[What you are asked to do]: Give back exactly the lines from the start of the listing to the line containing "def atD(x, y, D): return EYE + _ray(x, y)*D", inclusive, and nothing beyond them.

[Supplied information]:
::::

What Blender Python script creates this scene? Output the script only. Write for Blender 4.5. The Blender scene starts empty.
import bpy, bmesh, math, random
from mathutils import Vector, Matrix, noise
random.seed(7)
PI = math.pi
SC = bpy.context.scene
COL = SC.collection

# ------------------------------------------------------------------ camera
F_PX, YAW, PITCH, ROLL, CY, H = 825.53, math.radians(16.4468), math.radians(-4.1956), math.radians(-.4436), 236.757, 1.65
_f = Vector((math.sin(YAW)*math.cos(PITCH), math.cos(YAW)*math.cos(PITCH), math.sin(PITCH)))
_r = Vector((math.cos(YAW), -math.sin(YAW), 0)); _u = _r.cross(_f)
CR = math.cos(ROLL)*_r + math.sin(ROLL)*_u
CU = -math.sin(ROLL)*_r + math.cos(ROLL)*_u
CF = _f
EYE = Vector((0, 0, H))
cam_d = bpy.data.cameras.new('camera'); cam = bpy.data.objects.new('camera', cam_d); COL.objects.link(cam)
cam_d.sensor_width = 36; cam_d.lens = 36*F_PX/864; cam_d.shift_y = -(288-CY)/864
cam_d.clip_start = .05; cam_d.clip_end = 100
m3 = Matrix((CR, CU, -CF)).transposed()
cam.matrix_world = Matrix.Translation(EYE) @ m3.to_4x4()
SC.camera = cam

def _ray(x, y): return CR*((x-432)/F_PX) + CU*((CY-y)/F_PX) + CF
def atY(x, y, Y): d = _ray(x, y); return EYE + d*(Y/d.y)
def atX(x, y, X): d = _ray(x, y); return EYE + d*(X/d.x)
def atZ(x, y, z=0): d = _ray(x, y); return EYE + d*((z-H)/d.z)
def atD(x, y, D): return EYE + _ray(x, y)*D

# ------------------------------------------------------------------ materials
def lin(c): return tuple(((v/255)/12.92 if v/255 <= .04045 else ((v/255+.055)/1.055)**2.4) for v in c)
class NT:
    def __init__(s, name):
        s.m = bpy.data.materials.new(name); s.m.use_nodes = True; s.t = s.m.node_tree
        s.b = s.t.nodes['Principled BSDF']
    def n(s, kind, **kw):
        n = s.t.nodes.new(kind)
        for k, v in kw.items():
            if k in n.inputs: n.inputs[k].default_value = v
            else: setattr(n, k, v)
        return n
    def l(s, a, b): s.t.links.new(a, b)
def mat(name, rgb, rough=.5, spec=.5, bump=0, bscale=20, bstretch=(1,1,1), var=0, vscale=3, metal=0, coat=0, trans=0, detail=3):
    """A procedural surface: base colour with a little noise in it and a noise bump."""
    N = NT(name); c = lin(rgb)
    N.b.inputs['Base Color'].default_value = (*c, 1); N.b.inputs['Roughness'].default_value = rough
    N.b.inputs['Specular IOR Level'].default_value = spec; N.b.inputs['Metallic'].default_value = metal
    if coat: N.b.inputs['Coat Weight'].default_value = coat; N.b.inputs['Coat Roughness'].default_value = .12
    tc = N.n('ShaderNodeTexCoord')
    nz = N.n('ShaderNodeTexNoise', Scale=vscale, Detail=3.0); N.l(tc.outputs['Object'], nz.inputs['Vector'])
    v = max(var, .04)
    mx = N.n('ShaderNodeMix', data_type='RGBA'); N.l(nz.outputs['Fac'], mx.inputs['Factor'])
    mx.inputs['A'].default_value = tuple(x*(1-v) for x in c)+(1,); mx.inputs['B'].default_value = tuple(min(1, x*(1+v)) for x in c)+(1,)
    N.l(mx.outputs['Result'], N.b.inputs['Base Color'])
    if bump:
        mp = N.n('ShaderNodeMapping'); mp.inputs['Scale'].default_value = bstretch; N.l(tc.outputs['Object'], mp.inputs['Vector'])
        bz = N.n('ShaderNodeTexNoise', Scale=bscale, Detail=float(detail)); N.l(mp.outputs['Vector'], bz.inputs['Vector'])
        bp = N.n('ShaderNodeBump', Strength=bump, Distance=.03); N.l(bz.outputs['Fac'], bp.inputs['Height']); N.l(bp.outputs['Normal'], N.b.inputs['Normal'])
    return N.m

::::

[Task answer]:
What Blender Python script creates this scene? Output the script only. Write for Blender 4.5. The Blender scene starts empty.
import bpy, bmesh, math, random
from mathutils import Vector, Matrix, noise
random.seed(7)
PI = math.pi
SC = bpy.context.scene
COL = SC.collection

# ------------------------------------------------------------------ camera
F_PX, YAW, PITCH, ROLL, CY, H = 825.53, math.radians(16.4468), math.radians(-4.1956), math.radians(-.4436), 236.757, 1.65
_f = Vector((math.sin(YAW)*math.cos(PITCH), math.cos(YAW)*math.cos(PITCH), math.sin(PITCH)))
_r = Vector((math.cos(YAW), -math.sin(YAW), 0)); _u = _r.cross(_f)
CR = math.cos(ROLL)*_r + math.sin(ROLL)*_u
CU = -math.sin(ROLL)*_r + math.cos(ROLL)*_u
CF = _f
EYE = Vector((0, 0, H))
cam_d = bpy.data.cameras.new('camera'); cam = bpy.data.objects.new('camera', cam_d); COL.objects.link(cam)
cam_d.sensor_width = 36; cam_d.lens = 36*F_PX/864; cam_d.shift_y = -(288-CY)/864
cam_d.clip_start = .05; cam_d.clip_end = 100
m3 = Matrix((CR, CU, -CF)).transposed()
cam.matrix_world = Matrix.Translation(EYE) @ m3.to_4x4()
SC.camera = cam

def _ray(x, y): return CR*((x-432)/F_PX) + CU*((CY-y)/F_PX) + CF
def atY(x, y, Y): d = _ray(x, y); return EYE + d*(Y/d.y)
def atX(x, y, X): d = _ray(x, y); return EYE + d*(X/d.x)
def atZ(x, y, z=0): d = _ray(x, y); return EYE + d*((z-H)/d.z)
def atD(x, y, D): return EYE + _ray(x, y)*D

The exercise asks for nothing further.